In what's being billed as one of the most ambitious steps to address climate change in U.S. history, the Environmental Protection Agency today announced it is choking off carbon emissions from coal-fired power plants.

We know it's a bold move, because environmentalists love it and business groups hate it.

Love it or hate it, the move also sends a message to other countries that claim an interest in fighting climate change.

U.S. President Barack Obama will long be out of office before anyone knows if today's announcement on carbon dioxide limits lives up to the hype or is full of hot air, but the move has been made.

It provides the U.S. administration something concrete to point at when chastising other countries (including Canada) for not doing enough to curb their emissions.

And this isn't just about bragging rights or clean air — it's business.

In the fight to build the Keystone pipeline in order to ease the flow of land-locked Alberta oil, the U.S. has pointed to Canada's lack of action on climate change as a barrier to approval.

Canada is already jumping to the defence of actions already taken.

In 2012, the government introduced new regulations to curb greenhouse-gas emissions from coal-fired power plants (although a month later it also watered down those regulations), a fact Conservative MP Rob Merrifield is happy to point out.

"When it comes to coal … that is something they are way behind on, that's unfortunate, but it's good to see [Obama] catching up."

Coal vs. oil and gas

When looking at issues as complex as this, however, trying to compare apples to apples becomes far more difficult.
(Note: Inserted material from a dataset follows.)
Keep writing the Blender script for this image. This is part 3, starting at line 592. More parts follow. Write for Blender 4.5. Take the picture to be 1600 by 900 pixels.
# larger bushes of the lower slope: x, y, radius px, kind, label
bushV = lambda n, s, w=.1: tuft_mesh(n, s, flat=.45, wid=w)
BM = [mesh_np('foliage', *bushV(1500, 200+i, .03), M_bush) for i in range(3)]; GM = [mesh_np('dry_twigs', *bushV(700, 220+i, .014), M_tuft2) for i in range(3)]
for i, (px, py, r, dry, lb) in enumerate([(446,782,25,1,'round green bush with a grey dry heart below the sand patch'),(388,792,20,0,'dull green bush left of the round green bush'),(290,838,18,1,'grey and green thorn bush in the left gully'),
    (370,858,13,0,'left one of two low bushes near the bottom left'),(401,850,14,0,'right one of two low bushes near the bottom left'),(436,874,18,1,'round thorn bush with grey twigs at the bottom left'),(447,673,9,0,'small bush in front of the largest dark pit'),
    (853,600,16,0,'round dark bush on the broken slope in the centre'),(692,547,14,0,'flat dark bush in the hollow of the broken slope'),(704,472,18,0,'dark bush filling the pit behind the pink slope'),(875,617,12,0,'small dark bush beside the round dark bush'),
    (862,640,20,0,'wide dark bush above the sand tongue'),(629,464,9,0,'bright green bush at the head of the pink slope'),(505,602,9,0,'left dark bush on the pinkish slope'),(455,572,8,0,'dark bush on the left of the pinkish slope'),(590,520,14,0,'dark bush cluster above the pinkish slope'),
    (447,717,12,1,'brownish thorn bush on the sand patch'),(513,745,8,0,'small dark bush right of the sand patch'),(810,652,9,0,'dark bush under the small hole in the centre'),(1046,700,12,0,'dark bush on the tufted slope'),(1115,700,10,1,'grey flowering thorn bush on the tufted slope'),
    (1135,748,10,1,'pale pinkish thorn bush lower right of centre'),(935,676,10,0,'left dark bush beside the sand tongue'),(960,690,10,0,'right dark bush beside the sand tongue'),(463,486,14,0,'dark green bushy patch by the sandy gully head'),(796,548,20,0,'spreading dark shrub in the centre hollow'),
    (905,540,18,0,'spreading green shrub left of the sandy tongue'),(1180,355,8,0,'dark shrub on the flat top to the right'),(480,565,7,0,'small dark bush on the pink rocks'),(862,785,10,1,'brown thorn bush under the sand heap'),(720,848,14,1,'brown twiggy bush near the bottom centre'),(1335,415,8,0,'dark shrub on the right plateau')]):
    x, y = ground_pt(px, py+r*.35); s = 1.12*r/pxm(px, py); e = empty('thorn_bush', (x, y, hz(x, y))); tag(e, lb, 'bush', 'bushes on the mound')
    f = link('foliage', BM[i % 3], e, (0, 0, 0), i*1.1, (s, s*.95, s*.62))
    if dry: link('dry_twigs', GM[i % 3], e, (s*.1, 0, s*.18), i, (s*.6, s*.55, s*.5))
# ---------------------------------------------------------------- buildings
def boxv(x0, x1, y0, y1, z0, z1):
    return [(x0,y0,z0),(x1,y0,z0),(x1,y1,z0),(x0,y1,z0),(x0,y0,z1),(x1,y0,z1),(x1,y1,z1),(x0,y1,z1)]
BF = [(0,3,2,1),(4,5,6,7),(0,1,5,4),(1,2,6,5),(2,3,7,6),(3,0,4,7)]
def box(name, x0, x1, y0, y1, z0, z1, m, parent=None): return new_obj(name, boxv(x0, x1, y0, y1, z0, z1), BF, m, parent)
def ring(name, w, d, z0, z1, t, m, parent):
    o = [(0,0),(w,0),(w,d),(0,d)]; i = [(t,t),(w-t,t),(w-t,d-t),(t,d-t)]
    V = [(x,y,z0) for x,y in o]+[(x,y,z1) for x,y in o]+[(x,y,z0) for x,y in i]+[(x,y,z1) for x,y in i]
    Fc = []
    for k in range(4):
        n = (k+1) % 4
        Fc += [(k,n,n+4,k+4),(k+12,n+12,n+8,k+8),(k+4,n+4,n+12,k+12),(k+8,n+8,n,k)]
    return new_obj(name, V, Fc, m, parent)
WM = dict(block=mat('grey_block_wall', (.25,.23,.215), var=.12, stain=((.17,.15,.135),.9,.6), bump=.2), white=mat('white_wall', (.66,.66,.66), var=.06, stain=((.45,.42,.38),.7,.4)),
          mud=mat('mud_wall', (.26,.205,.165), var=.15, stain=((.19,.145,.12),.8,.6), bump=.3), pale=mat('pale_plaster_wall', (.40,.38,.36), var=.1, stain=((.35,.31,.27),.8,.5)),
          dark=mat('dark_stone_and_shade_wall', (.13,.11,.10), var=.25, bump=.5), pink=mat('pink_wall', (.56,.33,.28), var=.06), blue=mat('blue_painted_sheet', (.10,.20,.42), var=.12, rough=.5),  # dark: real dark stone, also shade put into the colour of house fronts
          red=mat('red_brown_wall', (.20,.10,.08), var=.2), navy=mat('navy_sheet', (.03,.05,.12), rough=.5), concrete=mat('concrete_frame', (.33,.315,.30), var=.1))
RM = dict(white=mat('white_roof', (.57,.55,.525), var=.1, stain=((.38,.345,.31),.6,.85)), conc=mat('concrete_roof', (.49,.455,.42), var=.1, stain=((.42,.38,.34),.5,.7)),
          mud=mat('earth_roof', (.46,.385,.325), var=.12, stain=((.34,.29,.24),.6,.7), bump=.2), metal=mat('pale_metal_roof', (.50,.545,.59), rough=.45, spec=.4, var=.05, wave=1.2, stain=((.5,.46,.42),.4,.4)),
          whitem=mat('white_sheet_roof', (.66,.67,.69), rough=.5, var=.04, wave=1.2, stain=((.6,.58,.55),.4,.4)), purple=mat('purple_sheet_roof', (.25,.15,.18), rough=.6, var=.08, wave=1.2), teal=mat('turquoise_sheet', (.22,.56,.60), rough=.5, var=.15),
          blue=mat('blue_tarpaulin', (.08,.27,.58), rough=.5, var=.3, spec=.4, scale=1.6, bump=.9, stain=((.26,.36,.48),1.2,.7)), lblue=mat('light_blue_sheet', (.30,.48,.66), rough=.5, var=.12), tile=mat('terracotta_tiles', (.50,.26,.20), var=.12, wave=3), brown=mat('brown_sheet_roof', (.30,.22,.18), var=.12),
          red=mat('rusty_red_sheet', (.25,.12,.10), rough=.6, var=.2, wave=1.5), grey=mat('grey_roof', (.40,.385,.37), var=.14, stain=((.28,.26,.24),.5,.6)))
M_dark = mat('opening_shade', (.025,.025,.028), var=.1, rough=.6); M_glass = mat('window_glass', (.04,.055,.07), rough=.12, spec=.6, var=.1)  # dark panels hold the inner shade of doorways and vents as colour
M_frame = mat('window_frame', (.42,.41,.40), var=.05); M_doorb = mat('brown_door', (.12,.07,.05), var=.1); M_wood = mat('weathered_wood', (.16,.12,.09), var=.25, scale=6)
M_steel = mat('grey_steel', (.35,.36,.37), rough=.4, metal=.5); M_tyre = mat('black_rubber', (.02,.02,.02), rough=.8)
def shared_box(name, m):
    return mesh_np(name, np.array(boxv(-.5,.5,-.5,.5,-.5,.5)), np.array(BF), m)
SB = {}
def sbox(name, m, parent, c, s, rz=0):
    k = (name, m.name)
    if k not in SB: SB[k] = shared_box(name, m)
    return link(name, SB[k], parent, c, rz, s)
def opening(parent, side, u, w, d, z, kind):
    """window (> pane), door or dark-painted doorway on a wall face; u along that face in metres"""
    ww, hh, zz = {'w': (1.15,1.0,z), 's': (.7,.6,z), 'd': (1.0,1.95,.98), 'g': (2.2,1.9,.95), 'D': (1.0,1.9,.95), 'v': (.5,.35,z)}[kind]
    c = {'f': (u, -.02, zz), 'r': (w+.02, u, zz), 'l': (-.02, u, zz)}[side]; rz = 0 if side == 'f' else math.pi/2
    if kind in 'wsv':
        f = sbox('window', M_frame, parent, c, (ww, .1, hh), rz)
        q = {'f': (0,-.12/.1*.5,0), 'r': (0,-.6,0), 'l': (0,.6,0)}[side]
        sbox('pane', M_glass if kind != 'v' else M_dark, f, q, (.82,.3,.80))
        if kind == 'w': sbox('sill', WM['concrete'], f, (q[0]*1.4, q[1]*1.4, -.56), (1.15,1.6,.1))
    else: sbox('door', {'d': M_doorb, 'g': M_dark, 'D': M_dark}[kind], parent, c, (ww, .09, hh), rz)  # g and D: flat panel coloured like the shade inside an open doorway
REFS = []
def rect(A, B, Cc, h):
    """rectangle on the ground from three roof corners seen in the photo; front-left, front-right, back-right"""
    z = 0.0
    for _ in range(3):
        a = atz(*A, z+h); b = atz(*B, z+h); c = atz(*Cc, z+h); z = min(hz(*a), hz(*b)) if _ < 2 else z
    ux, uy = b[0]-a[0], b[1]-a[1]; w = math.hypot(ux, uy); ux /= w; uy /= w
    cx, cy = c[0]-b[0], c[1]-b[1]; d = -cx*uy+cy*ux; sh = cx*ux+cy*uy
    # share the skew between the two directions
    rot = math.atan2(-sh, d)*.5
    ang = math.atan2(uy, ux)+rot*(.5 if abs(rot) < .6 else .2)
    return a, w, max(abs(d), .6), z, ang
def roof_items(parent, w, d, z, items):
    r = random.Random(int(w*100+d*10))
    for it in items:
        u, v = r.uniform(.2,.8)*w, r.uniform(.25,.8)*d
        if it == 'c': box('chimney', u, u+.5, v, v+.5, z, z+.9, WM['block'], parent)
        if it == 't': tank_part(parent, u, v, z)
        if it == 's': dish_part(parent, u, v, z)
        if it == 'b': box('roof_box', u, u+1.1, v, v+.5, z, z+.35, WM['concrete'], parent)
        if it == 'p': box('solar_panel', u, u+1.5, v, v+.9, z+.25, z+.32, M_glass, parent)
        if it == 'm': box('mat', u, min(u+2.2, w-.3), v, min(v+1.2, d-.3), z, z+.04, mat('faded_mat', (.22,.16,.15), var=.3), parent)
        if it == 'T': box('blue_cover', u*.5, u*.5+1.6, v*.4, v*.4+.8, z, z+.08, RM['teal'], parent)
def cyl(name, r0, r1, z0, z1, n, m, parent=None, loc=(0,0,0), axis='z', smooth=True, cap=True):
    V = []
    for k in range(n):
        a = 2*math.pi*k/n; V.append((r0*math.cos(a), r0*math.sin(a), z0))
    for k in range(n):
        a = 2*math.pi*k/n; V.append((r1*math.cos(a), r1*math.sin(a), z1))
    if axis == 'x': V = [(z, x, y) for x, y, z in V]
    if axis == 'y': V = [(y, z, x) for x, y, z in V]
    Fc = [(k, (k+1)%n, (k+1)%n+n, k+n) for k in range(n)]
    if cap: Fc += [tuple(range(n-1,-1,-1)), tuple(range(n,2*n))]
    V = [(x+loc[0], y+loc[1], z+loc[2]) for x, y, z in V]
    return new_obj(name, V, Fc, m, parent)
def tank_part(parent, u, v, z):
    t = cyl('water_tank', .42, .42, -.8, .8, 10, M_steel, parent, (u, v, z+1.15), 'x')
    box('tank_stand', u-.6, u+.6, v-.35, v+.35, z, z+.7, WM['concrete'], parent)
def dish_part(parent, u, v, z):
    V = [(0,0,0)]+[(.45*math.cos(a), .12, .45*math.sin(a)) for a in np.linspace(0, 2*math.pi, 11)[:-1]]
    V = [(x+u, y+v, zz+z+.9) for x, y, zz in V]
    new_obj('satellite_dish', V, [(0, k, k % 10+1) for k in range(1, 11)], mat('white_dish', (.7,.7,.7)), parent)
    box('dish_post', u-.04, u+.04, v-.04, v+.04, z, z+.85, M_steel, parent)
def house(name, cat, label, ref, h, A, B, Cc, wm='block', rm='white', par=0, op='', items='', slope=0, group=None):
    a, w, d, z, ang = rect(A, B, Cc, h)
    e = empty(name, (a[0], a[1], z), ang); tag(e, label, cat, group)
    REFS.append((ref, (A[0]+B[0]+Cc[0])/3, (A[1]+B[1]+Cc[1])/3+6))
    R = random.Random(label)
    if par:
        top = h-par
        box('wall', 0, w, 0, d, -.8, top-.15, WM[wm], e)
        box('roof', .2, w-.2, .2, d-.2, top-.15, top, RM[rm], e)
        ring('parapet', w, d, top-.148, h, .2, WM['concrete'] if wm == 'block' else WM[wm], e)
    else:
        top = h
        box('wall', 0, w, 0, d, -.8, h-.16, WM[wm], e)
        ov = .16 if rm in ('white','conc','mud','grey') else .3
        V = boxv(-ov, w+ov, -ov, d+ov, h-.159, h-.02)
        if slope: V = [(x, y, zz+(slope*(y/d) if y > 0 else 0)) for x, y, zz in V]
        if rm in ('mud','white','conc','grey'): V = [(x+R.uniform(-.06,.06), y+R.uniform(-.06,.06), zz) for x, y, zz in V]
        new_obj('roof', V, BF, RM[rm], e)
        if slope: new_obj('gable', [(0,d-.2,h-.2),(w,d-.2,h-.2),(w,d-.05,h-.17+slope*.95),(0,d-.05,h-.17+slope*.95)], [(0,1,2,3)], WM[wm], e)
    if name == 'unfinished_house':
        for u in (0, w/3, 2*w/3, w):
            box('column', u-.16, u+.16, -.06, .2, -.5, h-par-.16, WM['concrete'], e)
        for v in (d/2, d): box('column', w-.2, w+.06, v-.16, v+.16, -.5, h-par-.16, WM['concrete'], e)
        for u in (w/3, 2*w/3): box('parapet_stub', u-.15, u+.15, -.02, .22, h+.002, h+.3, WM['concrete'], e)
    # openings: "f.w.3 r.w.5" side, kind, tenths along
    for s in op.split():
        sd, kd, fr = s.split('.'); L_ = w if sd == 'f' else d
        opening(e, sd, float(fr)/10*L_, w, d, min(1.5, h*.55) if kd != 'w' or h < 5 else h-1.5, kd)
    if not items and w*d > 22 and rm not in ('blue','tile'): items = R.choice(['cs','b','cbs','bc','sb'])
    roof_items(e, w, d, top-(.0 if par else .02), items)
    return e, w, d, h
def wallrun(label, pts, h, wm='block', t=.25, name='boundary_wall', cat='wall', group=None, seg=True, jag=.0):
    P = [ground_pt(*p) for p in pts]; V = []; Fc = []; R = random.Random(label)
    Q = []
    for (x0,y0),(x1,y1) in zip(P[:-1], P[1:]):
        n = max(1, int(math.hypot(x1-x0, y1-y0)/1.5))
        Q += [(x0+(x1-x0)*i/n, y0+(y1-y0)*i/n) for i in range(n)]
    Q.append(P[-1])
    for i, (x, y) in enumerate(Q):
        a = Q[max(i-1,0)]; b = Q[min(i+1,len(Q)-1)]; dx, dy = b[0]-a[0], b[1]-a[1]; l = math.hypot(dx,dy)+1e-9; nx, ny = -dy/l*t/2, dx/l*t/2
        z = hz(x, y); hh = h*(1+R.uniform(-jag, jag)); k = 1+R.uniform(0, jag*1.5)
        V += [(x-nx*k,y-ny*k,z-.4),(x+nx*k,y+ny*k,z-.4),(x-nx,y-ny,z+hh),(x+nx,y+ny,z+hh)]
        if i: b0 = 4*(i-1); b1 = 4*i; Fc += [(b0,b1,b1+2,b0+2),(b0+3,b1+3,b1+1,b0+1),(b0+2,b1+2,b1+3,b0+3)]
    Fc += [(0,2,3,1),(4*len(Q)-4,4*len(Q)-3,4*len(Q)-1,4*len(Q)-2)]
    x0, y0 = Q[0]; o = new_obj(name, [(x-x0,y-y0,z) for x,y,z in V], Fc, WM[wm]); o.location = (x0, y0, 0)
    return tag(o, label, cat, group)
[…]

It's true that Canada got a jump start when it comes to curbing coal emissions, but it's what those emissions represent that makes the difference.

In Canada, coal-fired power plants make up 11 per cent of the country's total greenhouse-gas emissions.

In the U.S., they pump out 38 per cent of that country's CO2 and are the largest single source of emissions.

Canada's single largest source is the oil and gas industry, which produces 25 per cent of the total.

Kathryn Harrison, who teaches political science at the University of British Columbia and is an expert on climate change policy, says, "I think the more important part of today's announcement is that the U.S. is going after the source of carbon pollution that is most significant for its economy."

"In contrast, Canada has delayed time and again proposed regulations for upstream oil and gas emissions," Harrison adds.

Asked today if Canada will follow suit on cutting emissions, Prime Minister Stephen Harper kept his answer focused on coal.

"Not only have we already been acting, but under the regulations this government has already brought forward we will have a 150 per cent larger reduction than those in the United States."

Another difference, though, is in the bigger picture.

With this announcement, the U.S. reckons it is on track to meet its Copenhagen pledge to cut emissions by 17 per cent by 2020.

In contrast, with the actions taken so far in Canada, the federal government said last year it's only halfway to meeting its Copenhagen pledge.